養護学校で仕事をやっていた頃の話です。
子どもたちといっしょに手製の紙粘土で大きな犬を作ったことがありました。何日もかかって作り上げ、ようやく完成という頃、子どもにちょっと質問してみました。
「ところでけんちゃん、今、みんなでつくっているこれは、なんだっけ」
「あのね、あのね、あの……あのね」
「うん、さぁよく見て、これはなんだっけ」
と、大きな犬をけんちゃんの前に差し出しました。けんちゃんはそれをじ〜いっと見て、更に一生懸命考え、
“そうだ、わかった!”
と、もう飛び上がらんばかりの顔つきで、
「おさかな!」
と、答えたのでした。
一瞬カクッときましたが、なんともいえないおかしさがワァ〜ンと体中を駆け巡り、
“カンカンカンカン、あたりぃ!”
って、鐘を鳴らしたいほどでした。
その答を口にしたときの
“やった!”
と言わんばかりのけんちゃんの嬉しそうな顔。こういう人とはいっしょに生きていった方が絶対に楽しい、と理屈抜きに思いました。
もちろんその時、
「けんちゃん。これはおさかなではありません。いぬです。いいですか、いぬですよ。よく覚えておいてね」
と、正しい答をけんちゃんに教える方法もあったでしょう。「先生」と呼ばれる人は大概そうしますね。
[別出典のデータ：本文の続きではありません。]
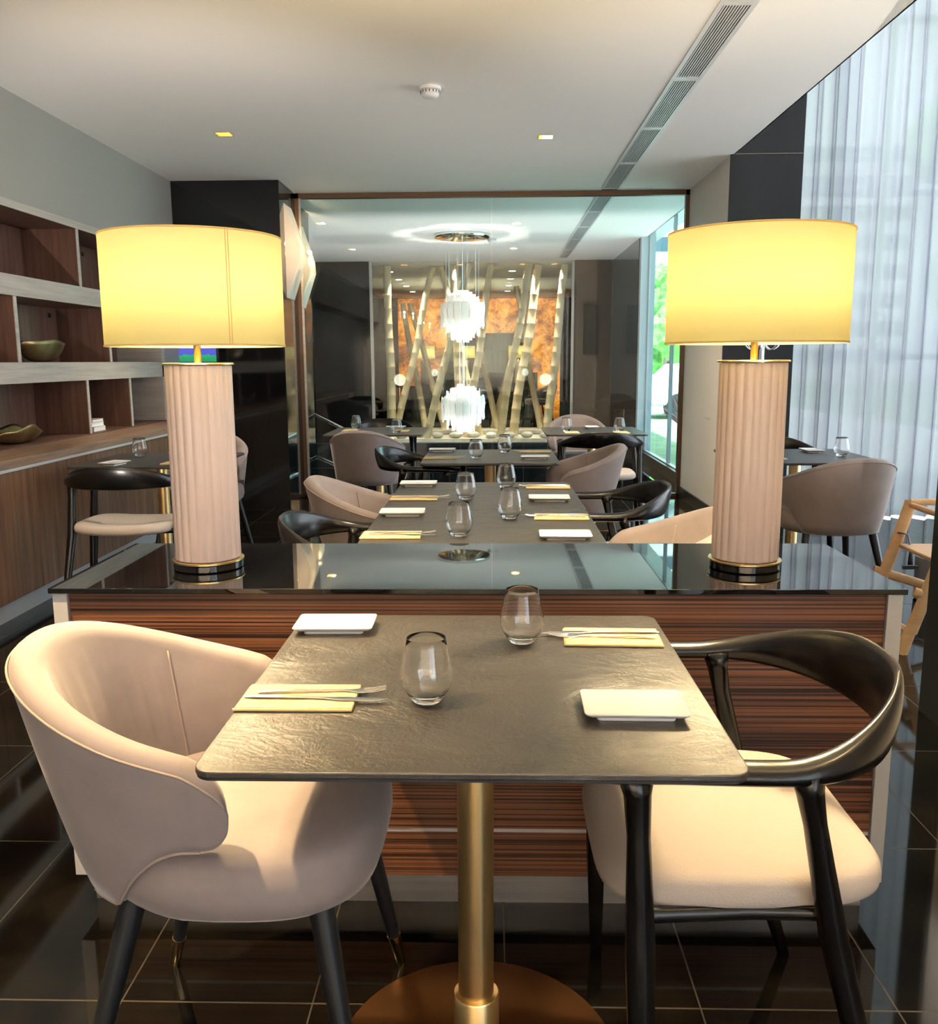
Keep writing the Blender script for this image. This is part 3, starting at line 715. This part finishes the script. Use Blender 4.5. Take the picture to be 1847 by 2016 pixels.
small([('g', .571, 6.90, 0, 'left'), ('g', .975, 6.88, 0, 'right'), ('p', .80, 7.20, 90, 'far middle'), ('n', .60, 6.76, 90, 'near left'), ('n', .97, 6.74, 90, 'near right')], 'the right table by the glass')
small([('g', -2.05, 5.15, 0, 'middle left'), ('p', -2.02, 4.72, 80, 'near left'), ('n', -1.72, 4.80, 90, 'near right')], 'the table by the shelving')
small([('g', 1.96, 5.06, 0, 'right'), ('p', 1.88, 5.30, 90, 'far right'), ('p', 1.52, 4.85, 90, 'near left')], 'the table by the curtain')
# ---------------------------------------------------------------- ceiling fittings
vt = thing('ceiling_vent', 'long white slotted air diffuser running down the ceiling', 'vent', (1.06, 0, ZC))
def vent_unit(y0, y1, parent):
    bm = B(-.084, y0, -.006, -.060, y1-.004, 0); box(bm, .060, y0, -.006, .084, y1-.004, 0); box(bm, -.060, y0, -.006, .060, y0+.03, 0); box(bm, -.060, y1-.034, -.006, .060, y1-.004, 0)
    for k in range(9): x = -.0555+.0128*k; box(bm, x, y0+.03, -.0055, x+.0062, y1-.034, 0)
    new('grille', bm, 'grille', parent)
y = 2.05
while y < 8.3: vent_unit(y, min(y+1.06, 8.48), vt); y += 1.06
new('shade_sheet', B(-.07, 2.05, -.0012, .07, 8.47, .0), 'slot_shade', vt)  # thin dark sheet paints shade between the grille bars
vt2 = thing('ceiling_vent', 'slotted air diffuser continuing beyond the glass partition', 'vent', (1.06, 0, ZC))
y = 8.60
while y < 13.5: vent_unit(y, y+1.06, vt2); y += 1.06
new('shade_sheet', B(-.07, 8.60, -.0012, .07, 13.9, .0), 'slot_shade', vt2)  # same painted shade behind the far grille bars
def downlight(x, y, lb, energy, aim=None, z=ZC, col=None):
    col = col or ((1, .82, .60) if y > 2 else (1, .70, .36))
    r = thing('downlight', lb, 'ceiling light', (x, y, z), 0, 'recessed square downlights')
    bm = bmesh.new()
    for a, b, c, d in ((-.052, -.052, .052, -.047), (-.052, .047, .052, .052), (-.052, -.047, -.047, .047), (.047, -.047, .052, .047)): box(bm, a, b, -.002, c, d, .09)
    box(bm, -.047, -.047, .082, .047, .047, .09)
    new('housing', bm, 'gold', r)
    lens = new('lens', L([(.030, .070), (.033, .075), (.033, .081)], 24), 'spot_glow', r)
    if energy:
        l = bpy.data.lights.new('spot', 'SPOT'); l.energy = energy; l.color = col; l.spot_size = D(75 if y > 2 else 40); l.spot_blend = .5 if y > 2 else .35; l.shadow_soft_size = .035
        o = bpy.data.objects.new('spot', l); COL.objects.link(o); o.location = (x, y, z+.05)
        if aim: o.rotation_euler = (Vector(aim)-o.location).to_track_quat('-Z', 'Y').to_euler()
DLX = [(-1.80, 6.32, 'square downlight in the ceiling over the left, in front of the black column', 60, None),
       (.37, 6.50, 'square downlight in the ceiling near the air diffuser', 110, (1.3, 7.3, .8)),
       (-1.80, 3.1, 'square downlight above the wooden cabinets', 70, (-2.35, 3.6, 1.2)),
       (.42, 3.2, 'square downlight above the middle table', 70, (.2, 3.1, .7)),
       (-1.35, 1.30, 'square downlight above the foreground velvet chair', SPOT_L, (-.72, 1.36, .6)),
       (1.22, 1.32, 'square downlight above the foreground black armchair', SPOT_R, (.68, 1.38, .6))]
for a in DLX: downlight(*a)
for x, y, lb, en, am in ((-1.92, 12.66, 'tiny downlight beyond the glass at the left of the far ceiling', 60, (-1.2, 14.8, .8)), (.28, 10.44, 'tiny downlight beyond the glass, just right of the steel canopy', 260, (-.3, 14.8, 1.0)),
                 (-1.9, 10.3, 'downlight beyond the glass behind the black column', 260, (-1.0, 14.8, 1.0)), (.3, 12.7, 'farthest downlight beyond the glass before the bamboo', 60, (.7, 14.8, .8))):
    downlight(x, y, lb, en, am)
def smoke(loc, lb):
    r = thing('smoke_detector', lb, 'smoke detector', loc, 0, 'smoke detectors')
    new('base', L([(.060, -.018), (.062, -.016), (.062, 0)], 32), 'plastic_white', r, smooth=True, auto=40)
    bm = L([(.02, -.058), (.034, -.056), (.046, -.048), (.050, -.036)], 32, cap=False)
    lathe(bm, [(.052, -.036), (.053, -.034), (.052, -.020)], 32, cap=False); lathe(bm, [(.001, -.0582), (.02, -.058)], 32, cap=False)
    new('cover', bm, 'plastic_white', r, smooth=True, auto=40)
    bm = bmesh.new()
    for k in range(16):
        a = 2*PI*k/16; c, s_ = math.cos(a), math.sin(a); tube(bm, [(.0525*c, .0525*s_, -.022), (.0525*c, .0525*s_, -.034)], .0028, 6)
    new('shade_slots', bm, 'slot_shade', r)  # dark bars paint shade where the cover would be open
smoke((-.345, 5.337, ZC), 'white round smoke detector on the ceiling in the middle')
smoke((0.0, 11.6, ZC), 'small smoke detector beyond the glass beside the steel canopy')
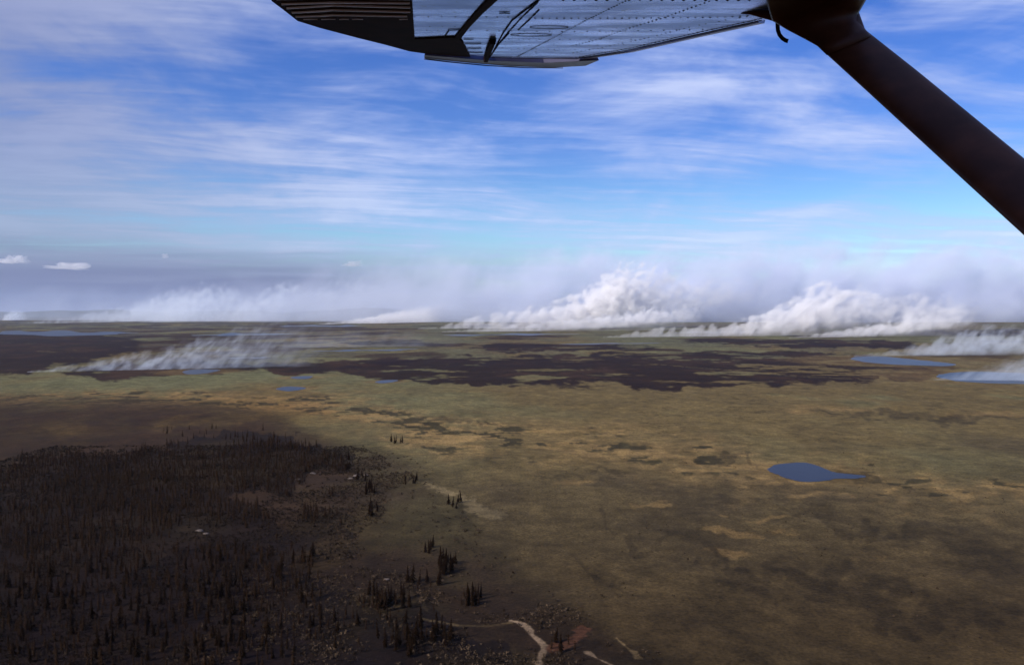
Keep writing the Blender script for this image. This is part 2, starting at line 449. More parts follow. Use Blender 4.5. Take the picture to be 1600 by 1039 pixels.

でも、けんちゃんのあのときの答は、そういう正しい世界を、もう超えてしまっていたように思うのです。あの時、あの場をガサッとゆすった「おさかな!」という言葉は、正しい答よりもはるかに光っています。あのとき、あんな素敵な言葉に、そしてけんちゃんに出会ったことを私は幸福に思いました。